Under the Opposition's attack over the amended Citizenship Act, the Bharatiya Janata Party is set to launch a public awareness programme to inform people about its features and benefits, and also "dispel the propaganda" that the legislation is against any community.
Though the party intends to start a nation-wide campaign, it will run an intensive exercise in states where the legislation's beneficiaries are in large numbers.
West Bengal BJP president Dilip Ghosh said that the party will launch a mass contact programme and distribute literature about the law.
He estimated that over two crore people can get Indian citizenship under the amended Act.
At many places, the campaign will start from Saturday, a day after the winter session of Parliament ends.
According to the amended act, members of Hindu, Sikh, Buddhist, Jain, Parsi and Christian communities who have come from Pakistan, Bangladesh and Afghanistan till December 31, 2014 and facing religious persecution there will not be treated as illegal immigrants but given Indian citizenship.

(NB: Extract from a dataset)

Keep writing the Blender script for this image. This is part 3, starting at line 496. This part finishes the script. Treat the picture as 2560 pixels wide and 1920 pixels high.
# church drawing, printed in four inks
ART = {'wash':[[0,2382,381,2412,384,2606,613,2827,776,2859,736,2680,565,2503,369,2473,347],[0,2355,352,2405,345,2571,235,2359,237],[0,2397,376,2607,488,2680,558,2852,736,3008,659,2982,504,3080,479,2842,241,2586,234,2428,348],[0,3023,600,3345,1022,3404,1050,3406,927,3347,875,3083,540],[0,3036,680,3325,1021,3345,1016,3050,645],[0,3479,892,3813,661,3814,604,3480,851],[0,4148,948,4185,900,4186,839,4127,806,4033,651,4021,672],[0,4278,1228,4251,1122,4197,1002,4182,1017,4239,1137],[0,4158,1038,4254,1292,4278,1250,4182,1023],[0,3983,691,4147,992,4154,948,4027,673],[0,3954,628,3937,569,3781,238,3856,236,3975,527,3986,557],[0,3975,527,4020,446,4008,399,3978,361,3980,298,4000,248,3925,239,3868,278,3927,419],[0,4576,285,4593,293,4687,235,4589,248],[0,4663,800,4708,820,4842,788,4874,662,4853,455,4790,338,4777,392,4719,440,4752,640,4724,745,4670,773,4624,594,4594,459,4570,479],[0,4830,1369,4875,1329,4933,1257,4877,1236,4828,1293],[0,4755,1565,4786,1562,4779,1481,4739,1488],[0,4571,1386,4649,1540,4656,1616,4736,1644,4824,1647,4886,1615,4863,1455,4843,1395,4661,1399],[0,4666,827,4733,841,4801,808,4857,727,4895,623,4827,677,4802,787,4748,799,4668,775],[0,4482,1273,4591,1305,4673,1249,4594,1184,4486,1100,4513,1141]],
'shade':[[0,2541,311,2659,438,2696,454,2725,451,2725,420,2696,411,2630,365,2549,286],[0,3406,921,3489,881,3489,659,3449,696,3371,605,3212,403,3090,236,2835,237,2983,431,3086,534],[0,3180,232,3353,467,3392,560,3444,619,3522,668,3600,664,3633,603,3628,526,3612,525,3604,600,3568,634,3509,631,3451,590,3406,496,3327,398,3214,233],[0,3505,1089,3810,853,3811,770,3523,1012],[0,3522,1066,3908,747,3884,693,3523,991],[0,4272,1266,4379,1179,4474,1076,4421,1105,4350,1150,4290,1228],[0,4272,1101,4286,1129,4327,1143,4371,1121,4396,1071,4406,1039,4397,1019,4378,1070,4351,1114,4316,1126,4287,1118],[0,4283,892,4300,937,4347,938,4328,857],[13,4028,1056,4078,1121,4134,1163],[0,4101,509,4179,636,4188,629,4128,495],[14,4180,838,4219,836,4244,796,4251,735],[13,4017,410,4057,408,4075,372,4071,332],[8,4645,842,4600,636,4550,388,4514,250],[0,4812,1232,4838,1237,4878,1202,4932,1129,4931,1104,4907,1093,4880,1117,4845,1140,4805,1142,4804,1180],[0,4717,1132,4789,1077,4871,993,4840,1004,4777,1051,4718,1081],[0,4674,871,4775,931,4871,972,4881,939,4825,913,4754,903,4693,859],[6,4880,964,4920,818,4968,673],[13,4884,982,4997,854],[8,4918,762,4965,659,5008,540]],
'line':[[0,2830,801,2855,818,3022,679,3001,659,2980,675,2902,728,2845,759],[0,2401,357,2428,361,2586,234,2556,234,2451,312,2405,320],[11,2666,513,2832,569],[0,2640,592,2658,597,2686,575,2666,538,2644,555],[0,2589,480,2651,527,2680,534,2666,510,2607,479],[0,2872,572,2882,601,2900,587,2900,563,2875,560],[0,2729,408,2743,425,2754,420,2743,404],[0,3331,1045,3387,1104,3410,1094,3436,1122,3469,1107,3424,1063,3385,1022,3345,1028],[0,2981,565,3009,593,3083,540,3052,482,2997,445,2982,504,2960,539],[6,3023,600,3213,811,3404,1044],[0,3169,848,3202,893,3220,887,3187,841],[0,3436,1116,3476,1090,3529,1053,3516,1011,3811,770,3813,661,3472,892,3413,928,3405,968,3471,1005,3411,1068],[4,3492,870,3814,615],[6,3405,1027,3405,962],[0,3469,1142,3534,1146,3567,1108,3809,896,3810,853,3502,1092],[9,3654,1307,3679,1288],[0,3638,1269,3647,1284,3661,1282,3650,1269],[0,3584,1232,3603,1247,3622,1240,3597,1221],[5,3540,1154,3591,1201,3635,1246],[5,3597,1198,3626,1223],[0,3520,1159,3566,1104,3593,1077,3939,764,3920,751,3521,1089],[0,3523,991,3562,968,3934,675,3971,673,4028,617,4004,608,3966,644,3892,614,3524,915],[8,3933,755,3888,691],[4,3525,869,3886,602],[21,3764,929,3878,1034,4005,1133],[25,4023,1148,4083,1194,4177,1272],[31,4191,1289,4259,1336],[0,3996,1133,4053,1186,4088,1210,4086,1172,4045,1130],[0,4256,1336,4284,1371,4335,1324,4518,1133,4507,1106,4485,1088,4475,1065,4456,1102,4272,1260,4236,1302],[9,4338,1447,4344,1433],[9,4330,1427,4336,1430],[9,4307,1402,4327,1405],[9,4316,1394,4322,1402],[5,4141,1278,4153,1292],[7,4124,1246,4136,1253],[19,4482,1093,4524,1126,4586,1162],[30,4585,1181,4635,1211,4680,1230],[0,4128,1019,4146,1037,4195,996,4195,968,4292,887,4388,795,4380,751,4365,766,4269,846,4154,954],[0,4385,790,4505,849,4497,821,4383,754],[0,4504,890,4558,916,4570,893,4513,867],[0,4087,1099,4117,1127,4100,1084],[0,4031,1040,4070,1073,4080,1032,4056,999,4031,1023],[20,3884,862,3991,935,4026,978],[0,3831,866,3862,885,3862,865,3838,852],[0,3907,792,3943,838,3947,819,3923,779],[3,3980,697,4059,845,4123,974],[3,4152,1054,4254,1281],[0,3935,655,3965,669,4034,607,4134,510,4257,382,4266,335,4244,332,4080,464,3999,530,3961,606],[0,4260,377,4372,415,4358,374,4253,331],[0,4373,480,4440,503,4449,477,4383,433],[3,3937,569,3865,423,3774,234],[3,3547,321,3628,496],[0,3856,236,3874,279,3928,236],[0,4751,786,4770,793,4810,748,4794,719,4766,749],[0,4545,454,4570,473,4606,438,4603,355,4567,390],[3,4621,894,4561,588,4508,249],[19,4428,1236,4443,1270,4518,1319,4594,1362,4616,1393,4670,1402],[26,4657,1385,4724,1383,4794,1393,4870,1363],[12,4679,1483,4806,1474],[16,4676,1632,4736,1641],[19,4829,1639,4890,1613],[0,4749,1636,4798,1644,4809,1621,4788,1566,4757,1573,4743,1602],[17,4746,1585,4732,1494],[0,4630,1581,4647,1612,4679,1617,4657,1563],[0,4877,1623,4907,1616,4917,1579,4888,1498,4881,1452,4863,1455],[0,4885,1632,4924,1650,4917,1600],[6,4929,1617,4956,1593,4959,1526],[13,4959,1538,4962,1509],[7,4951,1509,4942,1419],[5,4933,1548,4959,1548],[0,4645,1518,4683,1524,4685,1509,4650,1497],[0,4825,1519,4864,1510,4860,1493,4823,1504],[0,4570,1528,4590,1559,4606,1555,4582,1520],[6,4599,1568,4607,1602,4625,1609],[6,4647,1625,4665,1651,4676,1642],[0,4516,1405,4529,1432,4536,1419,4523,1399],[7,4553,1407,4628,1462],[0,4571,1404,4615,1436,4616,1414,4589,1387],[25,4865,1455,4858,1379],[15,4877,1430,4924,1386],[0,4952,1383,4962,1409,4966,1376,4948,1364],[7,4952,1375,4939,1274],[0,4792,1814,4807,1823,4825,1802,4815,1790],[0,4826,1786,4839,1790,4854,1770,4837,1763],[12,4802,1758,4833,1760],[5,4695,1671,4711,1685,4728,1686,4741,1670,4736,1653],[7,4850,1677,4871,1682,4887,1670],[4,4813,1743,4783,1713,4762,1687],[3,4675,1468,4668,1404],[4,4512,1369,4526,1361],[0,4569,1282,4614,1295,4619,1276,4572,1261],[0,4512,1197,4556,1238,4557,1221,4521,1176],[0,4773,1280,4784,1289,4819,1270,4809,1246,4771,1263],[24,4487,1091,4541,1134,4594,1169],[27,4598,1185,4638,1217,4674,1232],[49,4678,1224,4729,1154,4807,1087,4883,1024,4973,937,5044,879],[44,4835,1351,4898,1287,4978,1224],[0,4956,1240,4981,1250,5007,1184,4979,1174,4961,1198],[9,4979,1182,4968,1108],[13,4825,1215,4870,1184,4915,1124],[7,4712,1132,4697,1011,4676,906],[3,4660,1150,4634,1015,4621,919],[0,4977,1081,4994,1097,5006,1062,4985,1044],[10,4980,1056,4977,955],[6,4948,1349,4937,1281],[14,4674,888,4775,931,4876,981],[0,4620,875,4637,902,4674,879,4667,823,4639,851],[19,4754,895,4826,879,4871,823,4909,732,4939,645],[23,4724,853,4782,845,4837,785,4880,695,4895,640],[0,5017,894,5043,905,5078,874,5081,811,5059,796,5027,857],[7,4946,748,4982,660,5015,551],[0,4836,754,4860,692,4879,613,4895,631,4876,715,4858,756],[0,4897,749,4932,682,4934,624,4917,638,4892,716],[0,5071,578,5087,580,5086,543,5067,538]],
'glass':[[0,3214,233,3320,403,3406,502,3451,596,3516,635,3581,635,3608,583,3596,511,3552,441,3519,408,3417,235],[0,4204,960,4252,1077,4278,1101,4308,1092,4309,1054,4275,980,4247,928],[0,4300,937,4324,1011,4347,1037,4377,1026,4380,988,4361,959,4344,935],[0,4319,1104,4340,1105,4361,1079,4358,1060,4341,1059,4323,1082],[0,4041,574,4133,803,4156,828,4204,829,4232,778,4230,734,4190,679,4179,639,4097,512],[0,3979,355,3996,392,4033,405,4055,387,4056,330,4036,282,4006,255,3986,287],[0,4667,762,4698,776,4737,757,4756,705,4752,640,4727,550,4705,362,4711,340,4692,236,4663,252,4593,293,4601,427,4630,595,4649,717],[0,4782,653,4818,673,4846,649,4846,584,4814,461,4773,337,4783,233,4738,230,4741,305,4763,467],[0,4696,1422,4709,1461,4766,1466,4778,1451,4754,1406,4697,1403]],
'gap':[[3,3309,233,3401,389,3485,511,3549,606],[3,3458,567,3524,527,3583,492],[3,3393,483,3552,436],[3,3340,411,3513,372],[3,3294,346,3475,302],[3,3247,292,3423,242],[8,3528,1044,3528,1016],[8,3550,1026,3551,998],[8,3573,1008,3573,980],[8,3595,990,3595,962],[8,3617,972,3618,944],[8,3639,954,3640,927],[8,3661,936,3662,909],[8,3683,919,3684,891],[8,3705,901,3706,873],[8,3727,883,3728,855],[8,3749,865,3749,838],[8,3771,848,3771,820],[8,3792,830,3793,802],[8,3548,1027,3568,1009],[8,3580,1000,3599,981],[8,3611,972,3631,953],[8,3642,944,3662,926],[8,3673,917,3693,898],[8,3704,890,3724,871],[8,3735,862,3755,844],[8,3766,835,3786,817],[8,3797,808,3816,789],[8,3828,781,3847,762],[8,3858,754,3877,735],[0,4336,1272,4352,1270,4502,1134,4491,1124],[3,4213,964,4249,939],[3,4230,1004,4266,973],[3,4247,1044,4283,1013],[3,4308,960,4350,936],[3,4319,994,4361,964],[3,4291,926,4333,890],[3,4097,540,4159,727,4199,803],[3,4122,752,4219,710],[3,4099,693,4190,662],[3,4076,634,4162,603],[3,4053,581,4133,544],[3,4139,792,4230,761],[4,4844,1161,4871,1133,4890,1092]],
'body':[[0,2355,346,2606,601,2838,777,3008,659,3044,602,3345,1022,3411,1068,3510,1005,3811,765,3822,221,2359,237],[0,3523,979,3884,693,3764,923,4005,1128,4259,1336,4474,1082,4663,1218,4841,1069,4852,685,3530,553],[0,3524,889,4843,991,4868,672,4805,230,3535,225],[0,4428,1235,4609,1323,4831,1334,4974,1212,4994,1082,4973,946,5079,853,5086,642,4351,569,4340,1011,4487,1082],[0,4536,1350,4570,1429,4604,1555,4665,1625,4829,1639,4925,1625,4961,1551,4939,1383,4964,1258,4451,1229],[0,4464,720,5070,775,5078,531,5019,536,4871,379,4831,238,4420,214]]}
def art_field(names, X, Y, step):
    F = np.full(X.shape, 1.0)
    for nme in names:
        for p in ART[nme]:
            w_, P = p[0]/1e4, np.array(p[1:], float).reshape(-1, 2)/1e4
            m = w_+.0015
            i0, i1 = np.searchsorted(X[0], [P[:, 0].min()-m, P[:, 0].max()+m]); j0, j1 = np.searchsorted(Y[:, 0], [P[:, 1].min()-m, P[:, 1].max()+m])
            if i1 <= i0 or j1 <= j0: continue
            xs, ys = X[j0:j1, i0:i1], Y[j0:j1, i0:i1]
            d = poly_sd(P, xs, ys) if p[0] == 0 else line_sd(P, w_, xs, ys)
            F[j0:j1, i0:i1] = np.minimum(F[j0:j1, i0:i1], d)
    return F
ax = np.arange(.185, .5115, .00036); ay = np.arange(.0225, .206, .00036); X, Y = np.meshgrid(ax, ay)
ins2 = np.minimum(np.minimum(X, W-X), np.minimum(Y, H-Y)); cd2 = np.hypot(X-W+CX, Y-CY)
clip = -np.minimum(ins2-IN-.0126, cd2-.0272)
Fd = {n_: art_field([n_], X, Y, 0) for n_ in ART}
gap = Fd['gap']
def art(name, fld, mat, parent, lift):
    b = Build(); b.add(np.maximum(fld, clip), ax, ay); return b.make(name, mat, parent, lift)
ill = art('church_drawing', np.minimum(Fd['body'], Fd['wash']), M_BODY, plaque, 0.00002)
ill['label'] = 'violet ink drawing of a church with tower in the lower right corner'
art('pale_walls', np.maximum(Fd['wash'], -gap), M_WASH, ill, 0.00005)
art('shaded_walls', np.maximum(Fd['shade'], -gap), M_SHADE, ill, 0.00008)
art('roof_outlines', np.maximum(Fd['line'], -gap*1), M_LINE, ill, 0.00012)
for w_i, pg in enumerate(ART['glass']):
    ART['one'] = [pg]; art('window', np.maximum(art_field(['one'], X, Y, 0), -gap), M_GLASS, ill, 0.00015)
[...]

Ghosh said the BJP will help these people in applying for Indian citizenship.
The BJP is likely to hold a meeting in Lucknow on Saturday over the issue as it works on launching a publicity campaign.
The party's Uttar Pradesh general secretary Vijay Bahadur Pathak said the BJP will "dispel" the "opposition-sponsored propaganda" that the act is against any community and tell the masses how it will benefit a large number of minorities from the three countries who had been living in poor condition in India after fleeing their nations due to religious persecution.
Opposition parties such as the Congress and the Trinamool Congress have dubbed the law "discriminatory against Muslims" and "violative of the Constitution", and argued that it makes religion a ground for citizenship.
The BJP has asserted that the amended act not against any community.
Pathak said the amendment was about giving citizenship and not denying it.